Scott lives with this prospect for a while, until one night, growing despondent, he ventures out of the house by himself. At a coffee shop he meets Clarice, a beautiful midget who is in town with a carnival. Shorter than him, she is upbeat and says that life can be great, even having to live it as a small person. This inspires him, and he resumes work on his book. They continue to meet, until the day Scott realizes that Clarice is now taller than him. The antidote failed; he’s still shrinking. He goes ballistic and runs off.
THE CELLAR
Scott is now under a foot tall and lives in a dollhouse that Louise has set up in their living room. He treats her even worse, all the while contemplating suicide. One day, with Louise off running an errand, the family cat attacks Scott, who plummets into the cellar. Louise returns to find a scrap of his clothing with blood on it and is devastated. Charlie urges her to move out of the house as quickly as possible. The world is saddened to learn about the death of Scott Carey, the Incredible Shrinking Man.
Scott, of course, is alive, and he is determined to conquer his new world, the cellar, while hoping that Louise will come down and find him. His challenges: hunger, a spider, and the fear of continuing to shrink down to nothing. With a weapon and tools fabricated from pins and thread in Louise’s sewing box, he scales a table to gather crumbs from a piece of cake that his wife left there. His water comes from a drip in the water heater. He takes up residence in a matchbox.
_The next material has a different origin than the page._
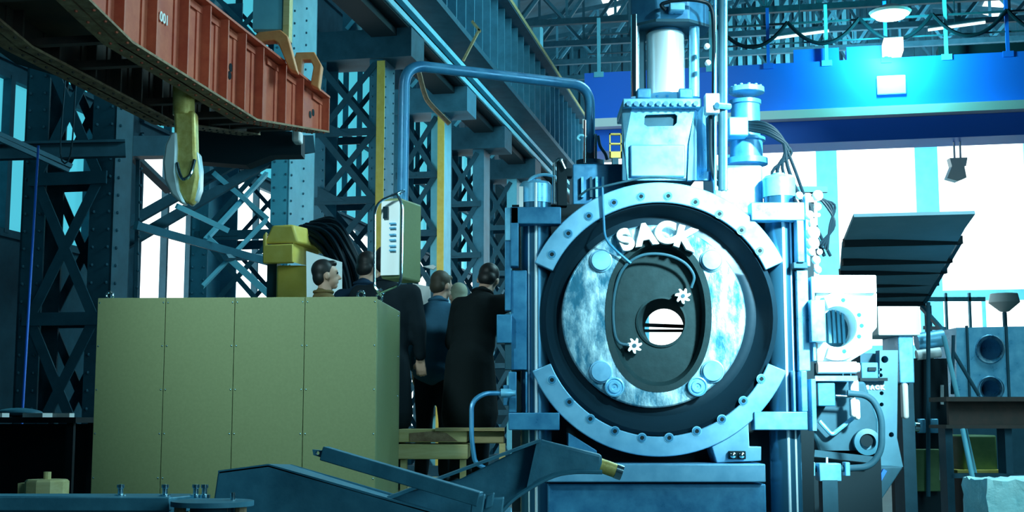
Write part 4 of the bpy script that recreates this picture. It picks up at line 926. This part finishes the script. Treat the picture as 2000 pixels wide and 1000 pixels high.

The next day he is awakened by a flood—the water heater has burst. Charlie and Louise come down to turn it off, while Scott, close to drowning, is unable to make them hear him. They leave the cellar, and finally the house, while Scott is nearly washed down the drain.
THERE IS NO ZERO
His food ruined, Scott must again climb up for more. This time, he notices, the spider is in its web, which is attached to the piece of cake. He confronts the “monster,” killing it. Briefly unconscious, he awakens to find that he is now small enough to leave the basement through the squares of a window screen, which he could not fit through the previous day. But now, rather than fearing that he might shrink down to nothing, he accepts the prospect of seeing what lies beyond, in smaller worlds. He concludes a lengthy monologue with the following:
“I felt my body dwindling, melting, becoming nothing. My fears melted away. And in their place came acceptance. All this vast majesty of creation, it had to mean something. And then I meant something, too. Yes, smaller than the smallest, I meant something, too. To God, there is no zero. I still exist!”
The Incredible Shrinking Man is a sometimes heartbreaking, oftentimes inspirational story from the creative mind of a master. Richard Matheson, who I had the honor of meeting a long time ago, is one of my favorite writers. This film won a Hugo Award for Best Dramatic Presentation back in the day, and in 2009 the Library of Congress added it to the National Film Registry for being “culturally, historically, or aesthetically significant.” That’s quite a legacy for this gem.